Wednesday, I have been going through the exact same scenario. 13 mo "in your face" kid and 20 mo biter. She ONLY bites him.

This brochure is a wonderful tool:
http://www.chs-ca.org/_images/files/..._Eng_print.pdf

I'd already determined by observation that she was biting defensively, not aggressively. Although it's certainly not socially acceptable; it works. Her saying "STOP!" and putting her hand out, or pushing him off her didn't. Her biting him got what she wanted-he moved away.

So, now, if there are times when I cannot be right there, observing, I move HIM, not her. I set him up at the counter (booster chair) and give him some puzzles, or put him in his pnp for a minute while I go to the bathroom. Obviously, it's not presented in as a punishment.

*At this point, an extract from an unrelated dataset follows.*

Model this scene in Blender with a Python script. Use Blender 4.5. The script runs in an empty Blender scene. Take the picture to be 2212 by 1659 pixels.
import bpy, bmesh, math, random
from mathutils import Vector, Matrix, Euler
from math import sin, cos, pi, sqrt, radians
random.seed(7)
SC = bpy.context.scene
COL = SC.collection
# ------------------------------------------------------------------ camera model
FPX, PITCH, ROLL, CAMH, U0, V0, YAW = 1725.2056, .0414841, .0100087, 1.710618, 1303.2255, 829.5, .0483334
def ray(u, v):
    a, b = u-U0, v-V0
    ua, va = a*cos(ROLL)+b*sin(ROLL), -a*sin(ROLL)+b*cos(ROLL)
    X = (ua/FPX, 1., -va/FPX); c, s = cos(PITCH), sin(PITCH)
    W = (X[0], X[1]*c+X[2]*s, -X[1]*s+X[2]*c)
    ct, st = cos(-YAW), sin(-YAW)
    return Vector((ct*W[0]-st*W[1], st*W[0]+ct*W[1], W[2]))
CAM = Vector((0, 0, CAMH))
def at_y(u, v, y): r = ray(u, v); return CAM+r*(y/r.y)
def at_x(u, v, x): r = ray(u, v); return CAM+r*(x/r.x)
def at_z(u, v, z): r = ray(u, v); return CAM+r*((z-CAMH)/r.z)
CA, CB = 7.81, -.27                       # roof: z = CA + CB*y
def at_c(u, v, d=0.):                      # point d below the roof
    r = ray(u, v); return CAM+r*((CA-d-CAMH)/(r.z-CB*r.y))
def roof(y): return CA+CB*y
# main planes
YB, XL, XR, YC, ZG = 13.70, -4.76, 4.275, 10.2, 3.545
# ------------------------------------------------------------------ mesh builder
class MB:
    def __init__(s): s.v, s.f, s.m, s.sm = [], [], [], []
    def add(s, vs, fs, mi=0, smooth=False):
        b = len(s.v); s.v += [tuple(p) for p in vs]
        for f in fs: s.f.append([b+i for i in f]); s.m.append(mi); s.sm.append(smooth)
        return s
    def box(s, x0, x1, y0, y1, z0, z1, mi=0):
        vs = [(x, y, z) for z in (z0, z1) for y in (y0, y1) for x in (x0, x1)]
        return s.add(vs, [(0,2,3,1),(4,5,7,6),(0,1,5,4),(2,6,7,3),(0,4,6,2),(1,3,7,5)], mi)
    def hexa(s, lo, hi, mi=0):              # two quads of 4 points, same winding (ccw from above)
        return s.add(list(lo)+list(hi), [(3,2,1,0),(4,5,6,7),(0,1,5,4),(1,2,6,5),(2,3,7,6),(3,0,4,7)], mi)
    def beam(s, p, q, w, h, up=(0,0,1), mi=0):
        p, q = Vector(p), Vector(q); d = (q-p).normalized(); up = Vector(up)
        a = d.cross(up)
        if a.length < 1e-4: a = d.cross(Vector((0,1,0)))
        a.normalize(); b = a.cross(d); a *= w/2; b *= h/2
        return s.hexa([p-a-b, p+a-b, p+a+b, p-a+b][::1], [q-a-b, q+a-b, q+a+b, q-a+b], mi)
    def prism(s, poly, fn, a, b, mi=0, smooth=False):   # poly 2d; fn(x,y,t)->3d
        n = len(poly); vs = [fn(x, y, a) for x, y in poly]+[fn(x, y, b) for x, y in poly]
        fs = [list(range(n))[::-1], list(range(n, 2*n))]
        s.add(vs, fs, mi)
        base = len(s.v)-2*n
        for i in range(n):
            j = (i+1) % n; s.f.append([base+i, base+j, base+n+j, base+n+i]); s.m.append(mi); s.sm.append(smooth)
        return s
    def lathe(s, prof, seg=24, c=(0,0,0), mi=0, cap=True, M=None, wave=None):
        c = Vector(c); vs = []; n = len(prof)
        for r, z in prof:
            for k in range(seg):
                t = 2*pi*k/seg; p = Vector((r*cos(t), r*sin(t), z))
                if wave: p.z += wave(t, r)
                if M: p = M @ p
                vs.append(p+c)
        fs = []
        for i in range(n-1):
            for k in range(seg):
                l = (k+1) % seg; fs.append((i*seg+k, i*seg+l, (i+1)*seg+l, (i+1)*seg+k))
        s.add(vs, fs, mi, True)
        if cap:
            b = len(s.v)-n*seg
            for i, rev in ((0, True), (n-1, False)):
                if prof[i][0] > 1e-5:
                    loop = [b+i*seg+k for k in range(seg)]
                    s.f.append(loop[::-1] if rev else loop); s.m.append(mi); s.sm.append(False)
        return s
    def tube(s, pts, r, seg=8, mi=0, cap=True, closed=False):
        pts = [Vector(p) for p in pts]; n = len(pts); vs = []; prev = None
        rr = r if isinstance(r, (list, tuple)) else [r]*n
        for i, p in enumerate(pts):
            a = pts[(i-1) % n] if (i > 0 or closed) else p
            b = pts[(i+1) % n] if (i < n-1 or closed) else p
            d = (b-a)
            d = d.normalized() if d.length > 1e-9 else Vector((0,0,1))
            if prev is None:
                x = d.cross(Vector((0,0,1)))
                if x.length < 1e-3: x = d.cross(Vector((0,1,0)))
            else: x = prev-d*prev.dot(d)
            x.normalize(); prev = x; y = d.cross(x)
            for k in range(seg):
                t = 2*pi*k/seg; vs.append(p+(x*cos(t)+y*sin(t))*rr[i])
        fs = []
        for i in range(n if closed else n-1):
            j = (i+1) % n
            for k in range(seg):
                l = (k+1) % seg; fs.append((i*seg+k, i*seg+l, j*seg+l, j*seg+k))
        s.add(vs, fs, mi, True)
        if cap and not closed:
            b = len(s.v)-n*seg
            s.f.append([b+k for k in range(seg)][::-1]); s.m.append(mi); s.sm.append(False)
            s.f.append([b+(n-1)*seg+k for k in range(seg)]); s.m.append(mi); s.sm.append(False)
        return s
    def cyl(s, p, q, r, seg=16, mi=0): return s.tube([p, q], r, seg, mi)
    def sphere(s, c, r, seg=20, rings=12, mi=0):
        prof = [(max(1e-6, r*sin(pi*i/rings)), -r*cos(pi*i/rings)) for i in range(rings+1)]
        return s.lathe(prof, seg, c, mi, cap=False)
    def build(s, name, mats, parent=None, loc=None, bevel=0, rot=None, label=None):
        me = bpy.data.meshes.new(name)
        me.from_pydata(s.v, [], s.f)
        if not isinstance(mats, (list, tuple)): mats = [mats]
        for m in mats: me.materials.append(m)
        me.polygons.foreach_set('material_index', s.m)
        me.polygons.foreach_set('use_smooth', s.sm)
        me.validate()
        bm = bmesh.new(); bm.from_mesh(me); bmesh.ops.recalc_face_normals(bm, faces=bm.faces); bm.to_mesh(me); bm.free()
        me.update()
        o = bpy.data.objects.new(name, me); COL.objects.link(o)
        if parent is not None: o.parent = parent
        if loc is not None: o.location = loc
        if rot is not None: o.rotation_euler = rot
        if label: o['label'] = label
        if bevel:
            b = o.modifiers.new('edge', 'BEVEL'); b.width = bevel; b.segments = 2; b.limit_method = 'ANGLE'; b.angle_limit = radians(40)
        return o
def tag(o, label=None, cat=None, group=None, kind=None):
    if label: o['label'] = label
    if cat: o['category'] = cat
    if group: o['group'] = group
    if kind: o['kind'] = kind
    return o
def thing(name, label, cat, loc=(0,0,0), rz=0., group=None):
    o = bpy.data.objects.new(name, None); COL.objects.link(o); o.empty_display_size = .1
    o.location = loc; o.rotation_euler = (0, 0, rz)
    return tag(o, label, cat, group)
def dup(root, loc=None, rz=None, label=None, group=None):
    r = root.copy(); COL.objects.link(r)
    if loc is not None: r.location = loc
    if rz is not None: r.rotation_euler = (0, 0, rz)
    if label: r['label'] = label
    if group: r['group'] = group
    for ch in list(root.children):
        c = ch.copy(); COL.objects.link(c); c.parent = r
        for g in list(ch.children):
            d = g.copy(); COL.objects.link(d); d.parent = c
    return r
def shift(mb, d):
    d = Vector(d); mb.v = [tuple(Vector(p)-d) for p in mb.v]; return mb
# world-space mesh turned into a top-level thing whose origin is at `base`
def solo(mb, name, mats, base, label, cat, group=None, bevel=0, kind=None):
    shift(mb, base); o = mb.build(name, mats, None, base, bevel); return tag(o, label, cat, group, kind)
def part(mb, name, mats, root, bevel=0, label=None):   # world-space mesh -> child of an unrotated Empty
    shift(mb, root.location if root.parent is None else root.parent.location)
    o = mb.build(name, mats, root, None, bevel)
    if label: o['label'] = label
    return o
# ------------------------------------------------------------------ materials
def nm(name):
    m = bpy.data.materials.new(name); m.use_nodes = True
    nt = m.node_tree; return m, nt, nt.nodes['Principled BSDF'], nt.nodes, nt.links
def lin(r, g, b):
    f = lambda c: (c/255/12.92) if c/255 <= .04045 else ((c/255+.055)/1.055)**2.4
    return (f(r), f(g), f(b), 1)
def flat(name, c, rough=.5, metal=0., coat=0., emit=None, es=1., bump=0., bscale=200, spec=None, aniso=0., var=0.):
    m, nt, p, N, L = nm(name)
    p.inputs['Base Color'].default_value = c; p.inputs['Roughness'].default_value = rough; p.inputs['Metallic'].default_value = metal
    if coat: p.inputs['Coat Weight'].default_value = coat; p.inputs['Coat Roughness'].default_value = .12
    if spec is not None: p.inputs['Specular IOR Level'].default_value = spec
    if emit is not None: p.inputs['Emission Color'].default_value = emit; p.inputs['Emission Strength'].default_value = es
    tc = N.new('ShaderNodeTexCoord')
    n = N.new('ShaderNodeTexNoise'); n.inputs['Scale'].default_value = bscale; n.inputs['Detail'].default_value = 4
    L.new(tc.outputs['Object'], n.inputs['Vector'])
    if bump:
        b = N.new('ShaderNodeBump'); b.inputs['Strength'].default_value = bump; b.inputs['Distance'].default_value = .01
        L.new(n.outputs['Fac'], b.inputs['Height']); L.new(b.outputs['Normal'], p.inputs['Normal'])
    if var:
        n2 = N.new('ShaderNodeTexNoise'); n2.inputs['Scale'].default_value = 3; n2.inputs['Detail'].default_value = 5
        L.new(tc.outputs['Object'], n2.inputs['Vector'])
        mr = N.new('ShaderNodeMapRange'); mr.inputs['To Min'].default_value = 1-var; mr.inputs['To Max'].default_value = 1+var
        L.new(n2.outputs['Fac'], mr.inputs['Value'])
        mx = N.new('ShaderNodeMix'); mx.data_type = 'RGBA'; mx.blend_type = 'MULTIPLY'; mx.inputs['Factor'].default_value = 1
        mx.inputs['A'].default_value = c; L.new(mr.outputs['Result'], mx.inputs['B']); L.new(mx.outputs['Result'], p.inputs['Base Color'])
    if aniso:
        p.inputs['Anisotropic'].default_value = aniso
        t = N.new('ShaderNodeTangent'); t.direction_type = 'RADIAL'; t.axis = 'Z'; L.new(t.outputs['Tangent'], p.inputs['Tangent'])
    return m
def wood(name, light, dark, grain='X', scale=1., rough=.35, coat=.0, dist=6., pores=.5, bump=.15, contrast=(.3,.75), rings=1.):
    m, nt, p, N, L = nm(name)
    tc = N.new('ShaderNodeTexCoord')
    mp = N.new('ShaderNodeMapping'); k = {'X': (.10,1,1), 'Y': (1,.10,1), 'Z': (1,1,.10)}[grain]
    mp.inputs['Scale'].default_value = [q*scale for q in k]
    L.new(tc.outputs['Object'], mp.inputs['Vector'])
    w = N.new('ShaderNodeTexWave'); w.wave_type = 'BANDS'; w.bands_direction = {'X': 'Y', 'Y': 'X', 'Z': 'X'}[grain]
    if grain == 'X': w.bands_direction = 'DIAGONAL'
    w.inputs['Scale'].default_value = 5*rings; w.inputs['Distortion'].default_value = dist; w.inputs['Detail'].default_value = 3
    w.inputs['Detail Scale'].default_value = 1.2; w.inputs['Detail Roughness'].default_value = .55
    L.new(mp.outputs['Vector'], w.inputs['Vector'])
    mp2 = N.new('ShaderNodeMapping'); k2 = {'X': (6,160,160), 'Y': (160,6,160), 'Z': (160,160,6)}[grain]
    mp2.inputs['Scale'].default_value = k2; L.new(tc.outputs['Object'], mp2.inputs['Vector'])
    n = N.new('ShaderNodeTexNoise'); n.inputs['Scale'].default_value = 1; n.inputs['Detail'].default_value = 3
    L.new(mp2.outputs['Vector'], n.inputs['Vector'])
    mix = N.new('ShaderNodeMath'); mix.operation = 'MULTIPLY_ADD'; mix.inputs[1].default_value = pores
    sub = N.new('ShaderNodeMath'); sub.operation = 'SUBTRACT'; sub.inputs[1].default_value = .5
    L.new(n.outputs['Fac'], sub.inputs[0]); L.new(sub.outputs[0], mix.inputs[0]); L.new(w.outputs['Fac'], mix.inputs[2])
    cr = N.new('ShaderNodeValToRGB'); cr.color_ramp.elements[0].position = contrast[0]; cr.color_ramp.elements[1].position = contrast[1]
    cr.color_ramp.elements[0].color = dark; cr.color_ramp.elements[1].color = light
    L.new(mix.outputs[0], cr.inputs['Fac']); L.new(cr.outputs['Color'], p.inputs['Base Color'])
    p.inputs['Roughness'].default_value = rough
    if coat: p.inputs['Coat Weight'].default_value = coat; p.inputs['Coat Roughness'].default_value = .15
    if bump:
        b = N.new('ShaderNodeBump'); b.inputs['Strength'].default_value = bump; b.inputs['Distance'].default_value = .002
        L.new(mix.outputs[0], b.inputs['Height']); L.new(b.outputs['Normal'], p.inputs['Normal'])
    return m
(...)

The problem with separating the biter, in this case, is it was giving her less opportunities to engage with the other kids, and reinforcing her tendency to hang on adults. That was a different problem, but one I was really trying to work on, too. So, the separating him worked on both counts. Like I said, so far!

Again, I am also working on his tendency to push his way in. I point out when he's doing it (kindly), and redirect him. "B doesn't like that you are sitting on her. Let's find somewhere else to sit", etc. Or, "move away, dude", on occasion...or the ever popular.. "dcb LEAVE IT!"